Alte Maschinen, exklusives Papier und mittendrin die passionierte Handbuchbinderin Doris Feldmann. Seit 20 Jahren besitzt sie die nostalgische Werkstatt an der Wohllebgasse 9 am Fusse des Lindenhofs. Ihrem Vater gehörte eine kleine Orthopädie-Schuhmacherei, und so war für Doris Feldmann schon in jungen Jahren klar, dass auch sie später in einem kleinen Laden arbeiten möchte statt in einem Grossbetrieb. Auf Vorschlag des Berufsberaters absolvierte sie die 4-jährige Lehre zur Handbuchbinderin. «Für diesen Beruf sollte man eine Affinität zu schönen Materialien haben und möglichst keine Schweisshände, damit es auf den Papieren keine Abdrücke gibt.»

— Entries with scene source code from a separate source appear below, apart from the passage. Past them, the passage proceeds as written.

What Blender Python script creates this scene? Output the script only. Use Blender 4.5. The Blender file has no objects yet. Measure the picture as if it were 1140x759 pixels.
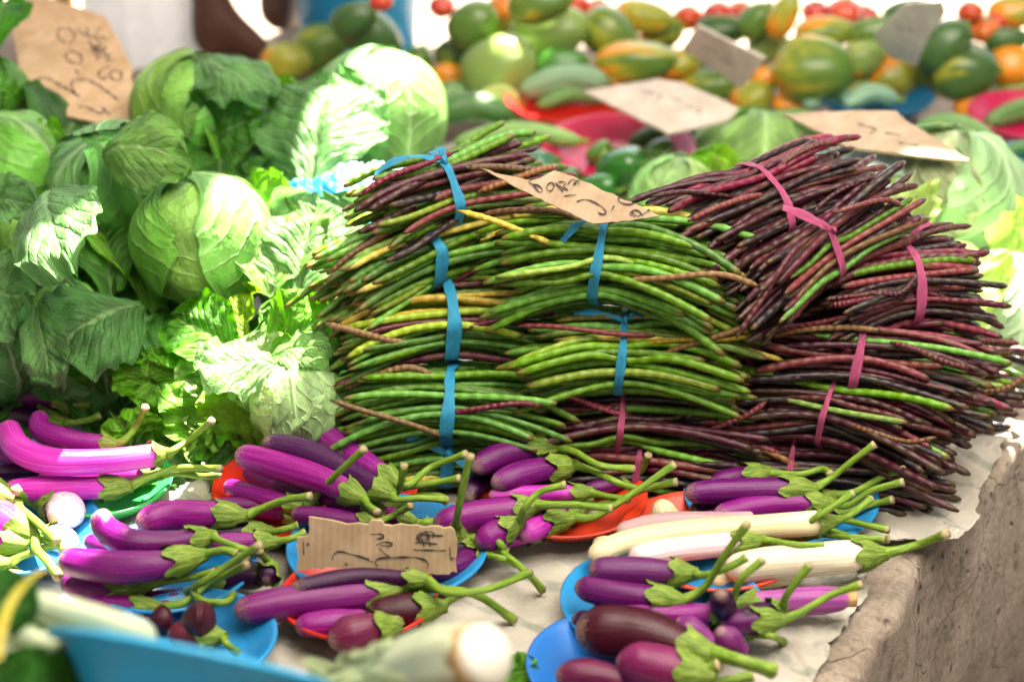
import bpy, math, random
from mathutils import Vector, noise
from math import sin, cos, pi, radians, sqrt, atan2

# ------------------------------------------------------------------ scene
scene = bpy.context.scene
COL = scene.collection
world = bpy.data.worlds.new("World")
scene.world = world
world.use_nodes = True

# ------------------------------------------------------------------ camera
H, PITCH, FPX = 1.086, radians(26.0), 2170.0
SP, CP = sin(PITCH), cos(PITCH)
CAM = Vector((0, 0, H))
cam_d = bpy.data.cameras.new("camera")
cam = bpy.data.objects.new("camera", cam_d)
COL.objects.link(cam)
cam.location = CAM
cam.rotation_euler = (radians(90) - PITCH, 0, 0)
cam_d.lens = 36.0 * FPX / 1140.0
cam_d.sensor_width = 36
cam_d.clip_end = 200
cam_d.dof.use_dof = True
cam_d.dof.focus_distance = 2.02
cam_d.dof.aperture_fstop = 2.8
scene.camera = cam


def ray(px, py):
    u, v = (px - 570.0) / FPX, (py - 379.5) / FPX
    return Vector((u, CP - v * SP, -SP - v * CP))


def W(px, py, z=0.0):
    """photo pixel -> world point at height z above the table"""
    d = ray(px, py)
    t = (z - H) / d.z
    return CAM + d * t


def depth(p):
    q = p - CAM
    return q.y * CP - q.z * SP


def rm(rpx, p):
    """pixel radius at point p -> metres"""
    return rpx * depth(p) / FPX


def pt(c, z=None):
    return W(c[0], c[1], c[2] if len(c) > 2 else z)


# ------------------------------------------------------------------ mesh helpers
ORG = {}


def props(o, label=None, cat=None, group=None, kind=None):
    for k, v in (('label', label), ('category', cat), ('group', group), ('kind', kind)):
        if v:
            o[k] = v
    return o


def empty(name, loc, label, cat, group=None):
    o = bpy.data.objects.new(name, None)
    COL.objects.link(o)
    o.location = loc
    o.empty_display_size = 0.02
    ORG[o.name] = Vector(loc)
    return props(o, label, cat, group)


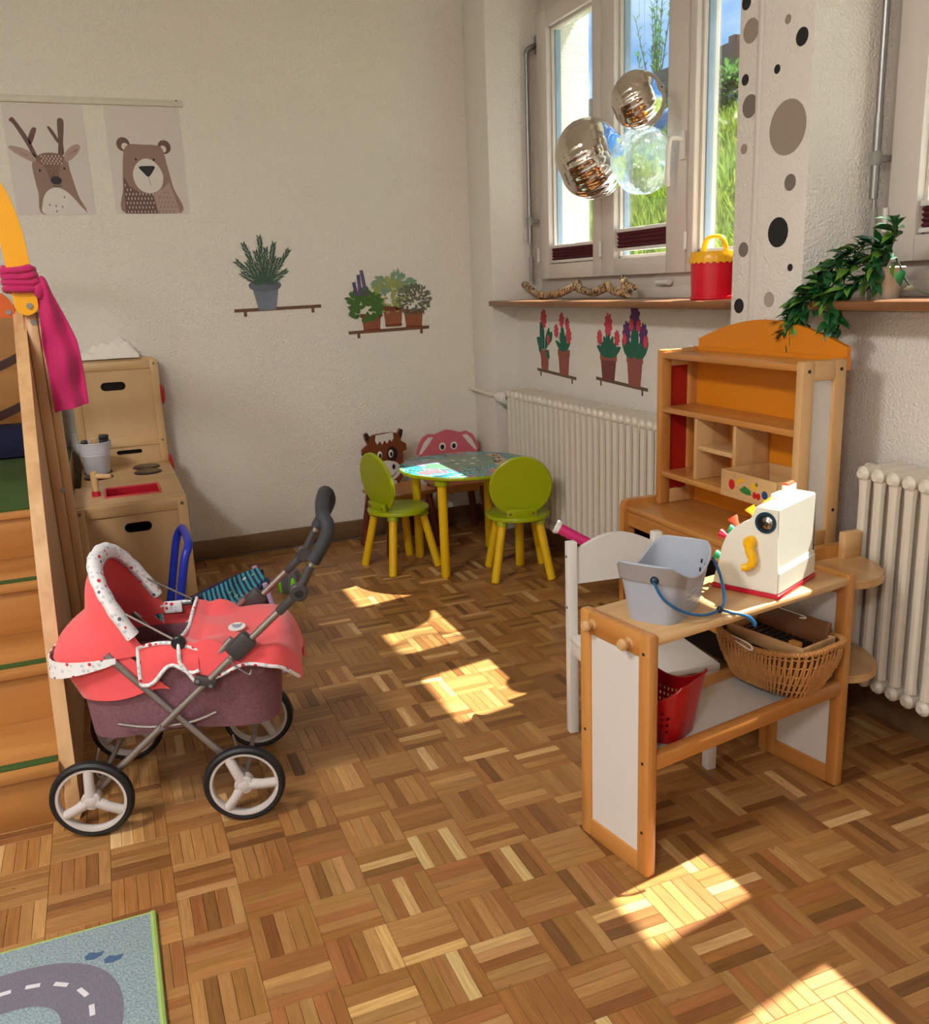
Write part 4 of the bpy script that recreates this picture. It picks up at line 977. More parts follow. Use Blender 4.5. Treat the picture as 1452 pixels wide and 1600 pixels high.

Mit ihrer Mitarbeiterin Rebekka Baumann zelebriert sie das klassische Buchbinderhandwerk. Sie arbeiten an alten Rillmaschinen, Stapelschneidemaschinen und mit der Pappschere und drucken Papier selber. Für Geschäfte und Bibliotheken binden sie Zeitschriften und Bücher und gestalten auf Kundenwunsch Bilderrahmen, Geschenkschachteln, Fotoalben und Tagebücher oder restaurieren die Einbände von Bibeln mit Leder, Pergament und Vergoldung. Liebhaber von exklusiven Papieren finden hier italienische und deutsche Buntpapiere, Nepalpapiere und japanische Hand- und Siebdrucke mit Schablonen- und Stempeldruck auf handgeschöpftem Papier. Die fantasievollen Muster des ­edlen Chiyogami orientieren sich an japanischen Kimonostoffen.

In den vergangenen Jahrzehnten hat sich das Berufsfeld verändert. «Bibliotheksarbeit war früher der Broterwerb für uns Buchbinder, heute wird vieles digital gemacht oder ins Ausland verlagert.» Dennoch stellt Doris Feldmann eine Trendwende fest: «Die Leute schätzen es, dass wir mitten in der Zürcher Altstadt Unikate von Hand herstellen. Zudem ist die Freude an besonderen Materialien wieder grösser als früher.» Auch Menükarten aus handgeschöpftem Papier gehören zu ihrem Repertoire. «Viele Restaurants kommen langsam weg von Speisekarten aus Plastik.» Reich wird man als selbstständige Handbuchbinderin nicht. Doch Doris Feldmann liebt, was sie tut. «Die Erhaltung von Kunst und Kulturgut ist mir wichtig. Schönes Papier verleidet mir nie.»